Nathalie Coffre is head of short term solutions management at Amundi. She spoke to Room151 Quarterly magazine in October about the highs and lows of liquid bond fund management.
What do you do at Amundi?
I run the team here that manages two short-term liquid bond funds, one with about six month duration and one with about 12 month duration. They both have Sterling share classes and offer treasurers such as those at local authorities, who have cash they’re able to put to work for longer, a valuable alternative to cash deposits.
Tell us about the funds…
The process that underpins them was created here in 2001 and then implemented in the two different funds which were launched in 2004 and 2011. Firstly we’re trying to capture the ‘term premium’ that exists in and around the long end of the money market curve and the short end of the bond yield curve. Secondly we’re also trying to capture the ‘credit premium’. So we use a fully independent, in-house credit analysis team for their credit assessments of specific issuers, who give us go/no-go advice, and combine that with data from a second credit team which supports decisions about risk/return projections. This second team can help us make calls, for example, about where the best risk/return profile is within a peer group; should we favour BT or Orange or any other Telecoms name over a particular time horizon, for example. Both teams help us manage credit risk.
Why do you think treasurers are looking at short term bond funds?
Let’s look at that by way of an example. If you take a European financial issuer for example, say Credit Agricole, then any deposit certificates with a maturity less than three months will offer a negative yield; you are effectively paying the bank to hold your money. The yields between three months and around nine months will be very close to zero. On a one year investment horizon you could expect to yield around 0.2%. However, if we look at one year bond paper in the secondary market, issued by Credit Agricole, you are likely to find yields of around 0.45-0.5%. If we go out to two year paper and consider floating rate notes, then we would be able to find EURIBOR plus 15 basis points. This is a European example of course but it goes some way to explaining why treasurers are exploring options for their investments.
What’s your background?
I’ve been at Amundi since 1988 and I’ve headed up the Short Term Solutions Management team since 2006. In 2001 myself and Thierry Darmon created the investment process that we use today in the short-term enhanced bond funds. We’ve managed to build a 56% share of the market in France of the enhanced bond market. That’s quite satisfying as it means clients trust us.
You’ve seen some highs and lows, then. What did you learn from the credit crisis?

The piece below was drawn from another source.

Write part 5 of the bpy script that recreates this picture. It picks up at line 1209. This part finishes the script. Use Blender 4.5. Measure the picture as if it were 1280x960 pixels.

We were managing short-term bond funds when Lehmans collapsed in 2008 so we don’t think of anyone as too big to fail anymore. The main lessons are firstly to be diversified – you cannot eliminate default risk but you can diversify your holdings. Secondly, you have to be able to change positions very rapidly so you need to be invested in highly liquid assets that enable you to sell your positions quickly if you fear the worst. Don’t wait till it happens or your position becomes worse.
Does your size enable you to move quicker than the competition?
In that respect I don’t think being a large fund is an advantage or disadvantage. Our size is most beneficial when it comes to pricing power. The ability of our trading teams to get higher prices and better execution is where size really counts.
Do you think there’s much capacity in the short-term bond market?
Yes. We really think so. Looking at the market today and what’s out there, we think we could double the size of our flagship funds in this space which currently have around €7bn in them.